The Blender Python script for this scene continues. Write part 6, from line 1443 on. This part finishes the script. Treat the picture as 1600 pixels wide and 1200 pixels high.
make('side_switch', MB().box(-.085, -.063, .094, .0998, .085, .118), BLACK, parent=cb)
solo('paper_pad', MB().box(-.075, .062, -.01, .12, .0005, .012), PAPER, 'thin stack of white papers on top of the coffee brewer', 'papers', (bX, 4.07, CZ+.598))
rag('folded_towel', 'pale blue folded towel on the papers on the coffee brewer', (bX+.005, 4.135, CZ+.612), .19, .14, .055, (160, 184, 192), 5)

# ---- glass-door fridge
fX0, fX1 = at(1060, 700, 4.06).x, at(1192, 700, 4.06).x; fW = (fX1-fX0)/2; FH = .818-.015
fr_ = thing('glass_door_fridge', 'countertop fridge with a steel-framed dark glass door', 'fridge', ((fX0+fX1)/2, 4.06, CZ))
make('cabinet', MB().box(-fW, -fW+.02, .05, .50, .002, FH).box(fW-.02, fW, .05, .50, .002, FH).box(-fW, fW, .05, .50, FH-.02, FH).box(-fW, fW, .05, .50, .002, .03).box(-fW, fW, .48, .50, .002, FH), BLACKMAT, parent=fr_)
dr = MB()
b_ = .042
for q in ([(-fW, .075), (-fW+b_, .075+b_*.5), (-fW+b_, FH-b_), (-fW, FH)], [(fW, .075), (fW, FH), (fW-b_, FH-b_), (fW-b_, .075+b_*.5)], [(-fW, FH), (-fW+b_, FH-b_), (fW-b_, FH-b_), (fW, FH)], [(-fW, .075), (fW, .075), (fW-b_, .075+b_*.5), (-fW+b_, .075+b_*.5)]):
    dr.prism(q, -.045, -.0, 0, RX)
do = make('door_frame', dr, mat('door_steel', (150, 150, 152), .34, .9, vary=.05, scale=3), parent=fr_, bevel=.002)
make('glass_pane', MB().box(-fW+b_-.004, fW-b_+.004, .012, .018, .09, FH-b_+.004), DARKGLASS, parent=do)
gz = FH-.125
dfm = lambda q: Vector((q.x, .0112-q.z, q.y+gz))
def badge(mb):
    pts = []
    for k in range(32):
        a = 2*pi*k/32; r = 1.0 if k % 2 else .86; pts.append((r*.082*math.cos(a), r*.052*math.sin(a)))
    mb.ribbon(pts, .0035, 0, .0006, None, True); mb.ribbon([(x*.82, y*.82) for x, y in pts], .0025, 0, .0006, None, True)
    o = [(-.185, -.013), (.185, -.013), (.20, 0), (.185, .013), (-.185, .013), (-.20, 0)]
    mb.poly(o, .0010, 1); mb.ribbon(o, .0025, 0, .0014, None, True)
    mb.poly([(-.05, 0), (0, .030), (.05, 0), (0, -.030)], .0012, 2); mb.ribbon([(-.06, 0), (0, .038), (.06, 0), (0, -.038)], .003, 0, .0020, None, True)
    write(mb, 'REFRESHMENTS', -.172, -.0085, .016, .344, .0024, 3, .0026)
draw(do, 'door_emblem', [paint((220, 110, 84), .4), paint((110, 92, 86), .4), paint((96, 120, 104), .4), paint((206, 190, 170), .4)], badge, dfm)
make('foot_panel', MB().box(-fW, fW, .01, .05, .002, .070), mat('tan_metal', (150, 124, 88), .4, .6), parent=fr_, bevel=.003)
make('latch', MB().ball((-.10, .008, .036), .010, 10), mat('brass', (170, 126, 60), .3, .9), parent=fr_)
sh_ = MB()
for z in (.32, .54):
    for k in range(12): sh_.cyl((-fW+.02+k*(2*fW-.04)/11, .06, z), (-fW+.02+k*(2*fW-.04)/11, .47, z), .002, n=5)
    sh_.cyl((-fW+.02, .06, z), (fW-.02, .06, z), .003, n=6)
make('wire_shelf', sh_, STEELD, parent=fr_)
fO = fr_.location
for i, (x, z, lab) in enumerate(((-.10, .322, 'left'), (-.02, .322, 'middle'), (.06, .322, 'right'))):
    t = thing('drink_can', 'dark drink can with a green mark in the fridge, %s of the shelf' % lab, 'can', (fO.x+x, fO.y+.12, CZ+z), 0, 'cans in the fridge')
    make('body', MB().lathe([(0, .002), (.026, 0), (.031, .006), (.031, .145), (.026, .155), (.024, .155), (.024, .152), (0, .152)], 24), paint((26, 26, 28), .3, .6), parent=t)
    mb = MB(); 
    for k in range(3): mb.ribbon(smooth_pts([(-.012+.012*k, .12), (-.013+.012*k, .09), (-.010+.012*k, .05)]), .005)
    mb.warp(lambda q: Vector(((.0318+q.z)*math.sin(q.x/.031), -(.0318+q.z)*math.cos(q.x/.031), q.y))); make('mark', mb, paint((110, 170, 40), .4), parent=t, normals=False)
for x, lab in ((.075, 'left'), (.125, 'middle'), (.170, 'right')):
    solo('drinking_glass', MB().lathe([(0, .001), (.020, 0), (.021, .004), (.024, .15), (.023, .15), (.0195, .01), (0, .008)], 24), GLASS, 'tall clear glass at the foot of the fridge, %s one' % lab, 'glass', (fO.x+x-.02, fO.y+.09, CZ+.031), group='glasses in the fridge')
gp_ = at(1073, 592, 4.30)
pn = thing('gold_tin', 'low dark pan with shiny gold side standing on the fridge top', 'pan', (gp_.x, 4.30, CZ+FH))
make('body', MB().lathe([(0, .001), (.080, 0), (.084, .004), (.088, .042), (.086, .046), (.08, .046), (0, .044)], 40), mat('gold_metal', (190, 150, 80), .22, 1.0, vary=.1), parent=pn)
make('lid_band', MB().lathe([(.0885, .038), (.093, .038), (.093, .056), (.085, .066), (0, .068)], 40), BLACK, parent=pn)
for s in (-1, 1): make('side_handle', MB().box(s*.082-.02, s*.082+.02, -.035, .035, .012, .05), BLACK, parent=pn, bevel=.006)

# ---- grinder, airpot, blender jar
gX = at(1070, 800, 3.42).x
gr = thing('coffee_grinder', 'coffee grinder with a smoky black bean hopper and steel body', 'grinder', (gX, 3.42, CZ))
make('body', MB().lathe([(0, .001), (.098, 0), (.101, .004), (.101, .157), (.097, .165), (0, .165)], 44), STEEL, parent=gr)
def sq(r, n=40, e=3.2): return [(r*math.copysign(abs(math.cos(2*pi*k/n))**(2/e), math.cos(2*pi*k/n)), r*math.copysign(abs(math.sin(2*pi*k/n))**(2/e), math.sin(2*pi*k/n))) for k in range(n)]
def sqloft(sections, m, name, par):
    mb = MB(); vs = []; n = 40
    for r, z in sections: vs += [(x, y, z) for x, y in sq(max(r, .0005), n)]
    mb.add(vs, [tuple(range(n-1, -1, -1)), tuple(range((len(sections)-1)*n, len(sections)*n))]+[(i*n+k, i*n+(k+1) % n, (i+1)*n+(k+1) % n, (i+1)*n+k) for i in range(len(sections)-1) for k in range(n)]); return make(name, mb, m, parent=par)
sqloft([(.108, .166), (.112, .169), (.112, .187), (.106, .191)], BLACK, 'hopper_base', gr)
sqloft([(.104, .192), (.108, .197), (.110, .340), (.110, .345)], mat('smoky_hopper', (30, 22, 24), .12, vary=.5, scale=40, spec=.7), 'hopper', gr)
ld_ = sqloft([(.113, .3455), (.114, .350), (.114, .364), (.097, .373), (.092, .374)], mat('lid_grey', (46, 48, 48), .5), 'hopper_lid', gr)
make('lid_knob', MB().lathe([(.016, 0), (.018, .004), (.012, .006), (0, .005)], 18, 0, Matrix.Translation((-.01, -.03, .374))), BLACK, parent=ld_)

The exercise
Could you quote the material above in full, exactly as it stands?

Final result
The Blender Python script for this scene continues. Write part 6, from line 1443 on. This part finishes the script. Treat the picture as 1600 pixels wide and 1200 pixels high.
make('side_switch', MB().box(-.085, -.063, .094, .0998, .085, .118), BLACK, parent=cb)
solo('paper_pad', MB().box(-.075, .062, -.01, .12, .0005, .012), PAPER, 'thin stack of white papers on top of the coffee brewer', 'papers', (bX, 4.07, CZ+.598))
rag('folded_towel', 'pale blue folded towel on the papers on the coffee brewer', (bX+.005, 4.135, CZ+.612), .19, .14, .055, (160, 184, 192), 5)

# ---- glass-door fridge
fX0, fX1 = at(1060, 700, 4.06).x, at(1192, 700, 4.06).x; fW = (fX1-fX0)/2; FH = .818-.015
fr_ = thing('glass_door_fridge', 'countertop fridge with a steel-framed dark glass door', 'fridge', ((fX0+fX1)/2, 4.06, CZ))
make('cabinet', MB().box(-fW, -fW+.02, .05, .50, .002, FH).box(fW-.02, fW, .05, .50, .002, FH).box(-fW, fW, .05, .50, FH-.02, FH).box(-fW, fW, .05, .50, .002, .03).box(-fW, fW, .48, .50, .002, FH), BLACKMAT, parent=fr_)
dr = MB()
b_ = .042
for q in ([(-fW, .075), (-fW+b_, .075+b_*.5), (-fW+b_, FH-b_), (-fW, FH)], [(fW, .075), (fW, FH), (fW-b_, FH-b_), (fW-b_, .075+b_*.5)], [(-fW, FH), (-fW+b_, FH-b_), (fW-b_, FH-b_), (fW, FH)], [(-fW, .075), (fW, .075), (fW-b_, .075+b_*.5), (-fW+b_, .075+b_*.5)]):
    dr.prism(q, -.045, -.0, 0, RX)
do = make('door_frame', dr, mat('door_steel', (150, 150, 152), .34, .9, vary=.05, scale=3), parent=fr_, bevel=.002)
make('glass_pane', MB().box(-fW+b_-.004, fW-b_+.004, .012, .018, .09, FH-b_+.004), DARKGLASS, parent=do)
gz = FH-.125
dfm = lambda q: Vector((q.x, .0112-q.z, q.y+gz))
def badge(mb):
    pts = []
    for k in range(32):
        a = 2*pi*k/32; r = 1.0 if k % 2 else .86; pts.append((r*.082*math.cos(a), r*.052*math.sin(a)))
    mb.ribbon(pts, .0035, 0, .0006, None, True); mb.ribbon([(x*.82, y*.82) for x, y in pts], .0025, 0, .0006, None, True)
    o = [(-.185, -.013), (.185, -.013), (.20, 0), (.185, .013), (-.185, .013), (-.20, 0)]
    mb.poly(o, .0010, 1); mb.ribbon(o, .0025, 0, .0014, None, True)
    mb.poly([(-.05, 0), (0, .030), (.05, 0), (0, -.030)], .0012, 2); mb.ribbon([(-.06, 0), (0, .038), (.06, 0), (0, -.038)], .003, 0, .0020, None, True)
    write(mb, 'REFRESHMENTS', -.172, -.0085, .016, .344, .0024, 3, .0026)
draw(do, 'door_emblem', [paint((220, 110, 84), .4), paint((110, 92, 86), .4), paint((96, 120, 104), .4), paint((206, 190, 170), .4)], badge, dfm)
make('foot_panel', MB().box(-fW, fW, .01, .05, .002, .070), mat('tan_metal', (150, 124, 88), .4, .6), parent=fr_, bevel=.003)
make('latch', MB().ball((-.10, .008, .036), .010, 10), mat('brass', (170, 126, 60), .3, .9), parent=fr_)
sh_ = MB()
for z in (.32, .54):
    for k in range(12): sh_.cyl((-fW+.02+k*(2*fW-.04)/11, .06, z), (-fW+.02+k*(2*fW-.04)/11, .47, z), .002, n=5)
    sh_.cyl((-fW+.02, .06, z), (fW-.02, .06, z), .003, n=6)
make('wire_shelf', sh_, STEELD, parent=fr_)
fO = fr_.location
for i, (x, z, lab) in enumerate(((-.10, .322, 'left'), (-.02, .322, 'middle'), (.06, .322, 'right'))):
    t = thing('drink_can', 'dark drink can with a green mark in the fridge, %s of the shelf' % lab, 'can', (fO.x+x, fO.y+.12, CZ+z), 0, 'cans in the fridge')
    make('body', MB().lathe([(0, .002), (.026, 0), (.031, .006), (.031, .145), (.026, .155), (.024, .155), (.024, .152), (0, .152)], 24), paint((26, 26, 28), .3, .6), parent=t)
    mb = MB(); 
    for k in range(3): mb.ribbon(smooth_pts([(-.012+.012*k, .12), (-.013+.012*k, .09), (-.010+.012*k, .05)]), .005)
    mb.warp(lambda q: Vector(((.0318+q.z)*math.sin(q.x/.031), -(.0318+q.z)*math.cos(q.x/.031), q.y))); make('mark', mb, paint((110, 170, 40), .4), parent=t, normals=False)
for x, lab in ((.075, 'left'), (.125, 'middle'), (.170, 'right')):
    solo('drinking_glass', MB().lathe([(0, .001), (.020, 0), (.021, .004), (.024, .15), (.023, .15), (.0195, .01), (0, .008)], 24), GLASS, 'tall clear glass at the foot of the fridge, %s one' % lab, 'glass', (fO.x+x-.02, fO.y+.09, CZ+.031), group='glasses in the fridge')
gp_ = at(1073, 592, 4.30)
pn = thing('gold_tin', 'low dark pan with shiny gold side standing on the fridge top', 'pan', (gp_.x, 4.30, CZ+FH))
make('body', MB().lathe([(0, .001), (.080, 0), (.084, .004), (.088, .042), (.086, .046), (.08, .046), (0, .044)], 40), mat('gold_metal', (190, 150, 80), .22, 1.0, vary=.1), parent=pn)
make('lid_band', MB().lathe([(.0885, .038), (.093, .038), (.093, .056), (.085, .066), (0, .068)], 40), BLACK, parent=pn)
for s in (-1, 1): make('side_handle', MB().box(s*.082-.02, s*.082+.02, -.035, .035, .012, .05), BLACK, parent=pn, bevel=.006)

# ---- grinder, airpot, blender jar
gX = at(1070, 800, 3.42).x
gr = thing('coffee_grinder', 'coffee grinder with a smoky black bean hopper and steel body', 'grinder', (gX, 3.42, CZ))
make('body', MB().lathe([(0, .001), (.098, 0), (.101, .004), (.101, .157), (.097, .165), (0, .165)], 44), STEEL, parent=gr)
def sq(r, n=40, e=3.2): return [(r*math.copysign(abs(math.cos(2*pi*k/n))**(2/e), math.cos(2*pi*k/n)), r*math.copysign(abs(math.sin(2*pi*k/n))**(2/e), math.sin(2*pi*k/n))) for k in range(n)]
def sqloft(sections, m, name, par):
    mb = MB(); vs = []; n = 40
    for r, z in sections: vs += [(x, y, z) for x, y in sq(max(r, .0005), n)]
    mb.add(vs, [tuple(range(n-1, -1, -1)), tuple(range((len(sections)-1)*n, len(sections)*n))]+[(i*n+k, i*n+(k+1) % n, (i+1)*n+(k+1) % n, (i+1)*n+k) for i in range(len(sections)-1) for k in range(n)]); return make(name, mb, m, parent=par)
sqloft([(.108, .166), (.112, .169), (.112, .187), (.106, .191)], BLACK, 'hopper_base', gr)
sqloft([(.104, .192), (.108, .197), (.110, .340), (.110, .345)], mat('smoky_hopper', (30, 22, 24), .12, vary=.5, scale=40, spec=.7), 'hopper', gr)
ld_ = sqloft([(.113, .3455), (.114, .350), (.114, .364), (.097, .373), (.092, .374)], mat('lid_grey', (46, 48, 48), .5), 'hopper_lid', gr)
make('lid_knob', MB().lathe([(.016, 0), (.018, .004), (.012, .006), (0, .005)], 18, 0, Matrix.Translation((-.01, -.03, .374))), BLACK, parent=ld_)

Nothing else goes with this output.